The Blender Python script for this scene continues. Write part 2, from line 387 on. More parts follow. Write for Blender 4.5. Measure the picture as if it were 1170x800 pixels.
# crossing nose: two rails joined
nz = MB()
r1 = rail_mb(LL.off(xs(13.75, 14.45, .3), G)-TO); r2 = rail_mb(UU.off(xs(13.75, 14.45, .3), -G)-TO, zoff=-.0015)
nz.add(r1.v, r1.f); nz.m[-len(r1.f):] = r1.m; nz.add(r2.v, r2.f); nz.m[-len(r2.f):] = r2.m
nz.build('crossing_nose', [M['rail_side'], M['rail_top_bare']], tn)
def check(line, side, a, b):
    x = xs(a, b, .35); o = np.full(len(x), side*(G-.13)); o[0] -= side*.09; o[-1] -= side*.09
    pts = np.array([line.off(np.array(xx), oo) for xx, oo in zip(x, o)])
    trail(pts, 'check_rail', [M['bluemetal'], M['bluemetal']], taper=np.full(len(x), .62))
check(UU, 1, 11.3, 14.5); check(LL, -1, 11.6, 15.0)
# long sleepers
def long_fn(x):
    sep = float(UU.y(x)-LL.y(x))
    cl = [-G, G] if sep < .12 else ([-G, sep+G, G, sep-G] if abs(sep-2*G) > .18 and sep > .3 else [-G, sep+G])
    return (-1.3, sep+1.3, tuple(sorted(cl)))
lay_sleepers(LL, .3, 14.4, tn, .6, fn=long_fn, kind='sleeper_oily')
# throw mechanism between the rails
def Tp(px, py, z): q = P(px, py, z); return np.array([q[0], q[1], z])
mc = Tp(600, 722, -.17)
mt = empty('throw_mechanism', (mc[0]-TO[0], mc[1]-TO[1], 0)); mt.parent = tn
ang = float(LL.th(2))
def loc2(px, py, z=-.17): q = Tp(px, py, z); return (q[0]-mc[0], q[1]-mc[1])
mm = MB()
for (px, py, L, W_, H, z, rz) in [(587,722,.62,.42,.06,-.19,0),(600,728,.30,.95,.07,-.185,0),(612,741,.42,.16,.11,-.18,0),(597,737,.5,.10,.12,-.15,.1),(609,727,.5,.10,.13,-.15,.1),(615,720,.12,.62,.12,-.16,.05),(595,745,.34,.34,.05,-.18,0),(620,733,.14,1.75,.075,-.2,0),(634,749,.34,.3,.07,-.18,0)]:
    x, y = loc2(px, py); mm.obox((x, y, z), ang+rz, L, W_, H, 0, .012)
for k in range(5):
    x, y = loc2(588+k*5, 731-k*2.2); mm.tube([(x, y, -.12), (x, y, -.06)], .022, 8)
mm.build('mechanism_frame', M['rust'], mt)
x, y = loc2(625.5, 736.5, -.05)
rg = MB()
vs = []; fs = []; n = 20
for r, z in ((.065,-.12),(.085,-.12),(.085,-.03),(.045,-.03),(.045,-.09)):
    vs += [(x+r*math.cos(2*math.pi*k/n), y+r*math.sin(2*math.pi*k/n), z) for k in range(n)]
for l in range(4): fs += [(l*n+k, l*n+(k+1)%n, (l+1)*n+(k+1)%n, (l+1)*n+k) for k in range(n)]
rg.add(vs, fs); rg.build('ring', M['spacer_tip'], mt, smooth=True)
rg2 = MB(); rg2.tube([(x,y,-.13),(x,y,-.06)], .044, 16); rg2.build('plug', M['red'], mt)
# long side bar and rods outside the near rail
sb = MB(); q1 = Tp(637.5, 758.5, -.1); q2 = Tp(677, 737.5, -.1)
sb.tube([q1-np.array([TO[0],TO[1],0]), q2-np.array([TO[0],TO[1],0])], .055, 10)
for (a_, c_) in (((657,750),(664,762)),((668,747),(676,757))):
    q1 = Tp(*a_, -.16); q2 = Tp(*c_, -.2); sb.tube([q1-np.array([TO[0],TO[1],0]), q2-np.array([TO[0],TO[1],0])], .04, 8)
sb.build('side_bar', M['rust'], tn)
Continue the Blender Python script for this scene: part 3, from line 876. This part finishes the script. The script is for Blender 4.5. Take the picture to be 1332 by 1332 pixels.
________________
### [EXERCISE TASK]
Reproduce every line of the listing above in which the string "from" appears.

### [OUTPUT OF THE TASK]
The Blender Python script for this scene continues. Write part 2, from line 387 on. More parts follow. Write for Blender 4.5. Measure the picture as if it were 1170x800 pixels.
Continue the Blender Python script for this scene: part 3, from line 876. This part finishes the script. The script is for Blender 4.5. Take the picture to be 1332 by 1332 pixels.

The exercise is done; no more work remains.